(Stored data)
[START]

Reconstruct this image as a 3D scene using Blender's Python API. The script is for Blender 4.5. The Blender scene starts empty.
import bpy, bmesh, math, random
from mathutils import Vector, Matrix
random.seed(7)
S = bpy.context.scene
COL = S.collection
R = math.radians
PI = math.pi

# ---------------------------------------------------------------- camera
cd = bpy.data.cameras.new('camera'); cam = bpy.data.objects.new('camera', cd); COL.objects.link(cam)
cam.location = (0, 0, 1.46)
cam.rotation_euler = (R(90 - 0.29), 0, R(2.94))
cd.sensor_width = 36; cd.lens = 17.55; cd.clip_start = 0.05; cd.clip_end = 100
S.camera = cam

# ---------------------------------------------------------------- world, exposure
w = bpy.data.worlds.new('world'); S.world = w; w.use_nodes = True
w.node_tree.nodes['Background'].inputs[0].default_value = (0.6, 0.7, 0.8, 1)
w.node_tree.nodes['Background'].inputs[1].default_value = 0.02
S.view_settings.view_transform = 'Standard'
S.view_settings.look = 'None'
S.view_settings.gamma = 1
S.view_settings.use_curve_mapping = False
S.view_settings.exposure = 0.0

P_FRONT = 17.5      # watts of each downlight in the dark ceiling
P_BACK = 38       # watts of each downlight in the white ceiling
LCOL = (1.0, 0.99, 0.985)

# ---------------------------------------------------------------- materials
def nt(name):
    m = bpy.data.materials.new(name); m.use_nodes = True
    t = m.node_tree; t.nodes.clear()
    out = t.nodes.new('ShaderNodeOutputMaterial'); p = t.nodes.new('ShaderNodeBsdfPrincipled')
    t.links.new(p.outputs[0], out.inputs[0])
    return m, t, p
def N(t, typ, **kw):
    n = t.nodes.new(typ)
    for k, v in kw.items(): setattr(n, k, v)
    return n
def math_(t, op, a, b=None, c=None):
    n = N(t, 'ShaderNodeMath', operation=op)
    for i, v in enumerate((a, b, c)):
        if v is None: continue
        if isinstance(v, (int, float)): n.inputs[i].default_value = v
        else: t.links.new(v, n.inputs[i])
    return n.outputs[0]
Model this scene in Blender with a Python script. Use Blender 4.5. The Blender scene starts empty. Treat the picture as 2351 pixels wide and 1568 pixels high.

[END]

(Task objective)
Copy out each record from above, exactly.

(Answer to the problem)
Reconstruct this image as a 3D scene using Blender's Python API. The script is for Blender 4.5. The Blender scene starts empty.
import bpy, bmesh, math, random
from mathutils import Vector, Matrix
random.seed(7)
S = bpy.context.scene
COL = S.collection
R = math.radians
PI = math.pi

# ---------------------------------------------------------------- camera
cd = bpy.data.cameras.new('camera'); cam = bpy.data.objects.new('camera', cd); COL.objects.link(cam)
cam.location = (0, 0, 1.46)
cam.rotation_euler = (R(90 - 0.29), 0, R(2.94))
cd.sensor_width = 36; cd.lens = 17.55; cd.clip_start = 0.05; cd.clip_end = 100
S.camera = cam

# ---------------------------------------------------------------- world, exposure
w = bpy.data.worlds.new('world'); S.world = w; w.use_nodes = True
w.node_tree.nodes['Background'].inputs[0].default_value = (0.6, 0.7, 0.8, 1)
w.node_tree.nodes['Background'].inputs[1].default_value = 0.02
S.view_settings.view_transform = 'Standard'
S.view_settings.look = 'None'
S.view_settings.gamma = 1
S.view_settings.use_curve_mapping = False
S.view_settings.exposure = 0.0

P_FRONT = 17.5      # watts of each downlight in the dark ceiling
P_BACK = 38       # watts of each downlight in the white ceiling
LCOL = (1.0, 0.99, 0.985)

# ---------------------------------------------------------------- materials
def nt(name):
    m = bpy.data.materials.new(name); m.use_nodes = True
    t = m.node_tree; t.nodes.clear()
    out = t.nodes.new('ShaderNodeOutputMaterial'); p = t.nodes.new('ShaderNodeBsdfPrincipled')
    t.links.new(p.outputs[0], out.inputs[0])
    return m, t, p
def N(t, typ, **kw):
    n = t.nodes.new(typ)
    for k, v in kw.items(): setattr(n, k, v)
    return n
def math_(t, op, a, b=None, c=None):
    n = N(t, 'ShaderNodeMath', operation=op)
    for i, v in enumerate((a, b, c)):
        if v is None: continue
        if isinstance(v, (int, float)): n.inputs[i].default_value = v
        else: t.links.new(v, n.inputs[i])
    return n.outputs[0]
Model this scene in Blender with a Python script. Use Blender 4.5. The Blender scene starts empty. Treat the picture as 2351 pixels wide and 1568 pixels high.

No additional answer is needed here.